> _Aim_
Select every line below containing the word "More".

> _Input_
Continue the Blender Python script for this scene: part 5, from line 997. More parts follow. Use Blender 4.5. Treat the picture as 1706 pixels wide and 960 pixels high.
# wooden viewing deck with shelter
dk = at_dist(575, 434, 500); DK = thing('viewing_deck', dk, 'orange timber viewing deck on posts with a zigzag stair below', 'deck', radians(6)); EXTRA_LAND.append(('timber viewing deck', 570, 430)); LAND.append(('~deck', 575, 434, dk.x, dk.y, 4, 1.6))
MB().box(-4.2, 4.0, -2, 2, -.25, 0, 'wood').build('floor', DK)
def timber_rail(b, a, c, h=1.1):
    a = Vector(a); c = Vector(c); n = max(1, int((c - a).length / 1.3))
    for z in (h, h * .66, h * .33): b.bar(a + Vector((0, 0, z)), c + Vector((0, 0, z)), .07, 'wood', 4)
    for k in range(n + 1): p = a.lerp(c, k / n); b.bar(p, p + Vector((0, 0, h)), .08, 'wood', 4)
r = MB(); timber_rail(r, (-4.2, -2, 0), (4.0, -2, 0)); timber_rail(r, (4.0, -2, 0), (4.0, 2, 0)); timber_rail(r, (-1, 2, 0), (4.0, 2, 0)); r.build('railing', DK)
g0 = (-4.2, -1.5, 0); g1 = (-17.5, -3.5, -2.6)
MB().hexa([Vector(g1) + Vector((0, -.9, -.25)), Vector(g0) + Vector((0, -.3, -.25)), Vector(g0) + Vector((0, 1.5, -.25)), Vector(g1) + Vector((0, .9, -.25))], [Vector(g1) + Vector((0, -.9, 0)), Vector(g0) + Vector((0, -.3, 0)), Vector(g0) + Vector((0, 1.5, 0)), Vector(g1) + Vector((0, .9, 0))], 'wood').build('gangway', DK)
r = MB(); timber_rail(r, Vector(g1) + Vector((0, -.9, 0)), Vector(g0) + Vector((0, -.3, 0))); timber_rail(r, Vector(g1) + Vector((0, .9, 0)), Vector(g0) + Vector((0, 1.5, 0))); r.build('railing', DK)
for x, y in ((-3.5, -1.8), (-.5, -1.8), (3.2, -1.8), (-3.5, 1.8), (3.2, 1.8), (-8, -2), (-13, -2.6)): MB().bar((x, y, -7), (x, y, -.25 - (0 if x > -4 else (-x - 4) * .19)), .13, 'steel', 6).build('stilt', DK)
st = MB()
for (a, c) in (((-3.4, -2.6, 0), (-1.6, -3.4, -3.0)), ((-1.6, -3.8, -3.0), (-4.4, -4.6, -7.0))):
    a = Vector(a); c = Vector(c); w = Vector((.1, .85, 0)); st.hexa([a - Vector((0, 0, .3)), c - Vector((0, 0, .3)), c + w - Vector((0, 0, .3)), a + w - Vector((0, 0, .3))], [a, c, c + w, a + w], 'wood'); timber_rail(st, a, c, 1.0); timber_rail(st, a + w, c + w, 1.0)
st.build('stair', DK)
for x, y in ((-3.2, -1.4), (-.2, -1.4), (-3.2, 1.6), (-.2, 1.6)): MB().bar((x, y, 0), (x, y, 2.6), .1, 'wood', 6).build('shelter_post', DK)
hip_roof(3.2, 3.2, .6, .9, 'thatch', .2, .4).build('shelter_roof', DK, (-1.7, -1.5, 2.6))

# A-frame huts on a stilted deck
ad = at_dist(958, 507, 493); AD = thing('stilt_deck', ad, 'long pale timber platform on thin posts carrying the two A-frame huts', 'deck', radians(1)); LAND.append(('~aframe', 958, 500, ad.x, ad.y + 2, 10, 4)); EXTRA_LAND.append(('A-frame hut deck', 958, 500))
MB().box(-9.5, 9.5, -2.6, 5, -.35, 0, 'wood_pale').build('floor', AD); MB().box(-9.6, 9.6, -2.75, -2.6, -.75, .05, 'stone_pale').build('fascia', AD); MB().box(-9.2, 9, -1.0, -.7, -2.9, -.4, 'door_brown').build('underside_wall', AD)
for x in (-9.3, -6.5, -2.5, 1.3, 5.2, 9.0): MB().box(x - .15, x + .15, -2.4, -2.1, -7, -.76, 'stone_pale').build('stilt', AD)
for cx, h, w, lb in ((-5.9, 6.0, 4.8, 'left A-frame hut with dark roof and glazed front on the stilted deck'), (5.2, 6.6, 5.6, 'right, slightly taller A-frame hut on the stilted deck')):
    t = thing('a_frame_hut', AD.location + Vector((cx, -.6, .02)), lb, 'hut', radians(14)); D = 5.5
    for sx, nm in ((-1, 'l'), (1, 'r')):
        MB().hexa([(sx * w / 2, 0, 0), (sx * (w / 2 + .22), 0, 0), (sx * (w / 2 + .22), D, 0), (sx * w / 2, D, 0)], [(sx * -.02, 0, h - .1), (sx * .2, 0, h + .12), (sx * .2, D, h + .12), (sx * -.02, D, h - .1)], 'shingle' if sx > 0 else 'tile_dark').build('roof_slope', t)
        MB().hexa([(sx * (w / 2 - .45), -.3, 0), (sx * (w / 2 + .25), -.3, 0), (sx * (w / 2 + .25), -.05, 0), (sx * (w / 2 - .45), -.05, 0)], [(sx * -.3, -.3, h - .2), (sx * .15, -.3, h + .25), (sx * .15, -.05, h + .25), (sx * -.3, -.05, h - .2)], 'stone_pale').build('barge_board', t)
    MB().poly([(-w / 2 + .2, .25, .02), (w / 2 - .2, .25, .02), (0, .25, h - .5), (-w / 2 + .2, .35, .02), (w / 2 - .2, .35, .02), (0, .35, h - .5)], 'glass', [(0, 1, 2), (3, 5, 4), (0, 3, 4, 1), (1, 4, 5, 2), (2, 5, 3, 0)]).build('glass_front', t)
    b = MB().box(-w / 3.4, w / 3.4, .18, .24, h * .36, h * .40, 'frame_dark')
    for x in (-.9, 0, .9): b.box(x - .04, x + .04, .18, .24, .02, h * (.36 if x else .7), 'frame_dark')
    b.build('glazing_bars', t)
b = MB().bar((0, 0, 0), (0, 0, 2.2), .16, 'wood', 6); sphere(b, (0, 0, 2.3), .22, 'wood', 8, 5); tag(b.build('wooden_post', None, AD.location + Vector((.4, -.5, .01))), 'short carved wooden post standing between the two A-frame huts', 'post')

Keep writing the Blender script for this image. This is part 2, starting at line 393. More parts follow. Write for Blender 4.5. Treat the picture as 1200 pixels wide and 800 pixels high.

> _Output of the exercise_
Continue the Blender Python script for this scene: part 5, from line 997. More parts follow. Use Blender 4.5. Treat the picture as 1706 pixels wide and 960 pixels high.
Keep writing the Blender script for this image. This is part 2, starting at line 393. More parts follow. Write for Blender 4.5. Treat the picture as 1200 pixels wide and 800 pixels high.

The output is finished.